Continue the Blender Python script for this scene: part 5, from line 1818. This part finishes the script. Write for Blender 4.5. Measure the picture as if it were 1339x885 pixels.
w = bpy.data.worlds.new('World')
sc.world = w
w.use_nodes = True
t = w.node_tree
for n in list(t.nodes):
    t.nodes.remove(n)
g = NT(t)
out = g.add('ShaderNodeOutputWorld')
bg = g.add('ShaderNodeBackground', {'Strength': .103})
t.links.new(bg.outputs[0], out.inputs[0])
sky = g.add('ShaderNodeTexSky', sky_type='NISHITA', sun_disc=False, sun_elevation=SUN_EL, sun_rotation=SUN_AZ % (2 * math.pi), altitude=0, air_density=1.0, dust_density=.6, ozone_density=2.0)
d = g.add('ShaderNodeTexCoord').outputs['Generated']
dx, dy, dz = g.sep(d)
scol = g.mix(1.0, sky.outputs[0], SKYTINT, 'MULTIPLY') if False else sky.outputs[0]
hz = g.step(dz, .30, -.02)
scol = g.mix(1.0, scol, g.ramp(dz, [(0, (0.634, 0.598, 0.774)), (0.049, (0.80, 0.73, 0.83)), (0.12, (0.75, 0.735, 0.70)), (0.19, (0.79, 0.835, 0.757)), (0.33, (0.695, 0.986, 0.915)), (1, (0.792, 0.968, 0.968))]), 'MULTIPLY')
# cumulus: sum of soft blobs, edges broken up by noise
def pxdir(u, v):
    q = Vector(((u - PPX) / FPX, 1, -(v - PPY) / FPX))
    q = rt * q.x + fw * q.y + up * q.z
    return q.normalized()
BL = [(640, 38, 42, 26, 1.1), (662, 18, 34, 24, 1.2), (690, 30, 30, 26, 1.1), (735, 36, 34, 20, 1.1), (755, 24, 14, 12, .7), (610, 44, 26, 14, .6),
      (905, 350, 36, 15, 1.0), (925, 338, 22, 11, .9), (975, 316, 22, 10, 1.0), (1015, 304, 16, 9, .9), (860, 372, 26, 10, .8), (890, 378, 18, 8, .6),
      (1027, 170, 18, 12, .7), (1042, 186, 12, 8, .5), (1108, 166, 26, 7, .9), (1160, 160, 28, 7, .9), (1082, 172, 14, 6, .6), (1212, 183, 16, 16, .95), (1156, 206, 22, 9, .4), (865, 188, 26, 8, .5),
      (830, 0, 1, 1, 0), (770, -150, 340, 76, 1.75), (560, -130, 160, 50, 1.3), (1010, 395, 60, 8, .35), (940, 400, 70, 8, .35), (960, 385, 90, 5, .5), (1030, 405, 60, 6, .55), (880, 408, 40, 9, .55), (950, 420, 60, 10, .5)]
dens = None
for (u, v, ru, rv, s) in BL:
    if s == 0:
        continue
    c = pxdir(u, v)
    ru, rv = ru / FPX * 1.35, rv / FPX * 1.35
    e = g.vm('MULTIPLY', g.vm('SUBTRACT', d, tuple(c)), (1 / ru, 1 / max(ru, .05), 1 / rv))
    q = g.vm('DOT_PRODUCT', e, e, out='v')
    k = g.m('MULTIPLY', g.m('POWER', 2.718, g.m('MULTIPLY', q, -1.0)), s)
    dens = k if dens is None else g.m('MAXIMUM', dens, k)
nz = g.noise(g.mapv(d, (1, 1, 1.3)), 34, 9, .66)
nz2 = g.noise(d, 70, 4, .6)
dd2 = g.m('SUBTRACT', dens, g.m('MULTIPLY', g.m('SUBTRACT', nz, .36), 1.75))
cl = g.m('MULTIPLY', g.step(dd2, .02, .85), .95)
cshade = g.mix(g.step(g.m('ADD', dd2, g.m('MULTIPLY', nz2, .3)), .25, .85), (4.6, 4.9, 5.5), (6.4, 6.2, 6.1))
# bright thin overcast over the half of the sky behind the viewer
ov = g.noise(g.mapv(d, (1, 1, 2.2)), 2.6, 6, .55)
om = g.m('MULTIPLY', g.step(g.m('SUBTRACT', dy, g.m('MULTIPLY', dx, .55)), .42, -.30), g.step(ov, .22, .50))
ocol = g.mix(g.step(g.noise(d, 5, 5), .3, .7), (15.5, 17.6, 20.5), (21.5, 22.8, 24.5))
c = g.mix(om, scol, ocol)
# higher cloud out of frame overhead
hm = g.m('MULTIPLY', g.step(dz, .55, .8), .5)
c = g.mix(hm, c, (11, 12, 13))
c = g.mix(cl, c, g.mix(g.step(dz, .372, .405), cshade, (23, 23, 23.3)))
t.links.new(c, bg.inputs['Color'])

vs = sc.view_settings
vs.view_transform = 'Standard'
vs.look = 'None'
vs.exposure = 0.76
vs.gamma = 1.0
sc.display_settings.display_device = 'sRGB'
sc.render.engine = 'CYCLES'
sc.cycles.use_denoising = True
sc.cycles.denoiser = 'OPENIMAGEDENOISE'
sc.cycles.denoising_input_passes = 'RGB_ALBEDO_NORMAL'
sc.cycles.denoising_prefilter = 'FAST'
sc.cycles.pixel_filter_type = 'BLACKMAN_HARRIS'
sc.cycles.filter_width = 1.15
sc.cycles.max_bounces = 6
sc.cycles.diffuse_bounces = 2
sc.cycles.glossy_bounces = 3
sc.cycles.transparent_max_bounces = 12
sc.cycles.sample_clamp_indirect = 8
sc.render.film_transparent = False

■ ■ ■ ■ ■ ■ ■

PROBLEM DETAILS
Each line above must be printed exactly as it appears.

ANSWER TO THIS EXERCISE
Continue the Blender Python script for this scene: part 5, from line 1818. This part finishes the script. Write for Blender 4.5. Measure the picture as if it were 1339x885 pixels.
w = bpy.data.worlds.new('World')
sc.world = w
w.use_nodes = True
t = w.node_tree
for n in list(t.nodes):
    t.nodes.remove(n)
g = NT(t)
out = g.add('ShaderNodeOutputWorld')
bg = g.add('ShaderNodeBackground', {'Strength': .103})
t.links.new(bg.outputs[0], out.inputs[0])
sky = g.add('ShaderNodeTexSky', sky_type='NISHITA', sun_disc=False, sun_elevation=SUN_EL, sun_rotation=SUN_AZ % (2 * math.pi), altitude=0, air_density=1.0, dust_density=.6, ozone_density=2.0)
d = g.add('ShaderNodeTexCoord').outputs['Generated']
dx, dy, dz = g.sep(d)
scol = g.mix(1.0, sky.outputs[0], SKYTINT, 'MULTIPLY') if False else sky.outputs[0]
hz = g.step(dz, .30, -.02)
scol = g.mix(1.0, scol, g.ramp(dz, [(0, (0.634, 0.598, 0.774)), (0.049, (0.80, 0.73, 0.83)), (0.12, (0.75, 0.735, 0.70)), (0.19, (0.79, 0.835, 0.757)), (0.33, (0.695, 0.986, 0.915)), (1, (0.792, 0.968, 0.968))]), 'MULTIPLY')
# cumulus: sum of soft blobs, edges broken up by noise
def pxdir(u, v):
    q = Vector(((u - PPX) / FPX, 1, -(v - PPY) / FPX))
    q = rt * q.x + fw * q.y + up * q.z
    return q.normalized()
BL = [(640, 38, 42, 26, 1.1), (662, 18, 34, 24, 1.2), (690, 30, 30, 26, 1.1), (735, 36, 34, 20, 1.1), (755, 24, 14, 12, .7), (610, 44, 26, 14, .6),
      (905, 350, 36, 15, 1.0), (925, 338, 22, 11, .9), (975, 316, 22, 10, 1.0), (1015, 304, 16, 9, .9), (860, 372, 26, 10, .8), (890, 378, 18, 8, .6),
      (1027, 170, 18, 12, .7), (1042, 186, 12, 8, .5), (1108, 166, 26, 7, .9), (1160, 160, 28, 7, .9), (1082, 172, 14, 6, .6), (1212, 183, 16, 16, .95), (1156, 206, 22, 9, .4), (865, 188, 26, 8, .5),
      (830, 0, 1, 1, 0), (770, -150, 340, 76, 1.75), (560, -130, 160, 50, 1.3), (1010, 395, 60, 8, .35), (940, 400, 70, 8, .35), (960, 385, 90, 5, .5), (1030, 405, 60, 6, .55), (880, 408, 40, 9, .55), (950, 420, 60, 10, .5)]
dens = None
for (u, v, ru, rv, s) in BL:
    if s == 0:
        continue
    c = pxdir(u, v)
    ru, rv = ru / FPX * 1.35, rv / FPX * 1.35
    e = g.vm('MULTIPLY', g.vm('SUBTRACT', d, tuple(c)), (1 / ru, 1 / max(ru, .05), 1 / rv))
    q = g.vm('DOT_PRODUCT', e, e, out='v')
    k = g.m('MULTIPLY', g.m('POWER', 2.718, g.m('MULTIPLY', q, -1.0)), s)
    dens = k if dens is None else g.m('MAXIMUM', dens, k)
nz = g.noise(g.mapv(d, (1, 1, 1.3)), 34, 9, .66)
nz2 = g.noise(d, 70, 4, .6)
dd2 = g.m('SUBTRACT', dens, g.m('MULTIPLY', g.m('SUBTRACT', nz, .36), 1.75))
cl = g.m('MULTIPLY', g.step(dd2, .02, .85), .95)
cshade = g.mix(g.step(g.m('ADD', dd2, g.m('MULTIPLY', nz2, .3)), .25, .85), (4.6, 4.9, 5.5), (6.4, 6.2, 6.1))
# bright thin overcast over the half of the sky behind the viewer
ov = g.noise(g.mapv(d, (1, 1, 2.2)), 2.6, 6, .55)
om = g.m('MULTIPLY', g.step(g.m('SUBTRACT', dy, g.m('MULTIPLY', dx, .55)), .42, -.30), g.step(ov, .22, .50))
ocol = g.mix(g.step(g.noise(d, 5, 5), .3, .7), (15.5, 17.6, 20.5), (21.5, 22.8, 24.5))
c = g.mix(om, scol, ocol)
# higher cloud out of frame overhead
hm = g.m('MULTIPLY', g.step(dz, .55, .8), .5)
c = g.mix(hm, c, (11, 12, 13))
c = g.mix(cl, c, g.mix(g.step(dz, .372, .405), cshade, (23, 23, 23.3)))
t.links.new(c, bg.inputs['Color'])

vs = sc.view_settings
vs.view_transform = 'Standard'
vs.look = 'None'
vs.exposure = 0.76
vs.gamma = 1.0
sc.display_settings.display_device = 'sRGB'
sc.render.engine = 'CYCLES'
sc.cycles.use_denoising = True
sc.cycles.denoiser = 'OPENIMAGEDENOISE'
sc.cycles.denoising_input_passes = 'RGB_ALBEDO_NORMAL'
sc.cycles.denoising_prefilter = 'FAST'
sc.cycles.pixel_filter_type = 'BLACKMAN_HARRIS'
sc.cycles.filter_width = 1.15
sc.cycles.max_bounces = 6
sc.cycles.diffuse_bounces = 2
sc.cycles.glossy_bounces = 3
sc.cycles.transparent_max_bounces = 12
sc.cycles.sample_clamp_indirect = 8
sc.render.film_transparent = False